1) Your expression for the action is not correct. The correct action is of the form
$$S = \frac{1}{k} \int d^{4} x \ \sqrt{-g} R + \int d^{4}x \ \sqrt{-g} \ \mathcal{L}(\phi) .$$
2) In order to ask questions about the units, you need to specify the system of units you are using, and state the dimensions (if any) of the coupling constant.
In the $\mbox{SI}$ units, you have the following: $[ S ] = ML^{2}T^{-1}$, $[ d^{4}x ] = L^{3}T$, $[ R ] = L^{-2}$, $[ \partial ] = L^{-1}$, and $[ g_{\mu\nu} ] = [ g ] = M^{0} L^{0}T^{0}$.

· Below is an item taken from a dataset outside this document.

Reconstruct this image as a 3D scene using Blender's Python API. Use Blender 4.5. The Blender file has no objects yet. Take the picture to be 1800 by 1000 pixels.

In quantum field theory, we often use the so-called natural units ($\mbox{n.u.}$). This system is obtained by setting $c = \hbar = 1$, i.e., $L = T = M^{-1}$. So, in the n.u. system, the action is dimensionless, $[ S ] = L^{0}$, and $[ d^{4}x ] = L^{4}$.
Okay, let us work out the dimension of the matter field $\phi$. This, of course, depends on the tensorial nature of the field. So, let us assume that $\phi$ is a real scalar field. In this case $\mathcal{L}(\phi) = (1/2) (\partial \phi)^{2}$. In the SI units we have $$[ \mathcal{L}(\phi) ] = [ \partial \phi ] [ \partial \phi ] = [ \partial^{2} ][ \phi^{2} ].$$ So, for the matter part of the action, we get
$$[ S ] = [ d^{4}x ] [ \partial^{2} ][ \phi^{2} ] .$$
Thus,
$$ML^{2}T^{-1} = (L^{3}T)(L^{-2}) [\phi^{2}] \ \Rightarrow \ [ \phi ] = M^{1/2}L^{1/2}T^{-1} .$$
Now, you can work out the dimension of the Lagrangian density
$$[ \mathcal{L} ] = ML^{-1}T^{-2} = \frac{M (L/T)^{2}}{L^{3}}.$$
Thus, the Lagrangian $L(\phi) = \int dV \ \mathcal{L}$ has the units of energy as it should.
In the n.u. system, the scalar field is therefore has one unit of mass dimension $[ \phi ] = M^{1} = L^{-1}$, and $[ \mathcal{L} ] = M^{4} = L^{-4}$.
Okay, let us now work on the Hilbert-Einstein action and find the dimension of the coupling constant $k$. Again, we have
$$[ S ] = [ k^{-1} ][ d^{4}x ][ R ]$$
Substituting the units of $S, R$ and the space-time volume $dVdt$, we find
$$[ k ] = M^{-1}L^{-1}T^{2} .$$
Recall the units of Newton’s constant $[ G_{N} ] = M^{-1}L^{3}T^{-2}$. So,
$$\frac{[ k ]}{[ G_{N} ]} = (L/T)^{-4} .$$
This suggests that $G_{N} \propto c^{4}k$, where $c$ is the speed of light.
Again, as in the $\mathcal{L}(\phi)$ case, the Lagrangian density $R/k$ has the units of energy density
$$\frac{[ R ]}{[ k ]} = ML^{-1}T^{-2} = \frac{M(L/T)^{2}}{L^{3}} .$$
Okay, I hope that will be clear enough for you.

 

[shadishacker]

Thanks a lot for the complete reply.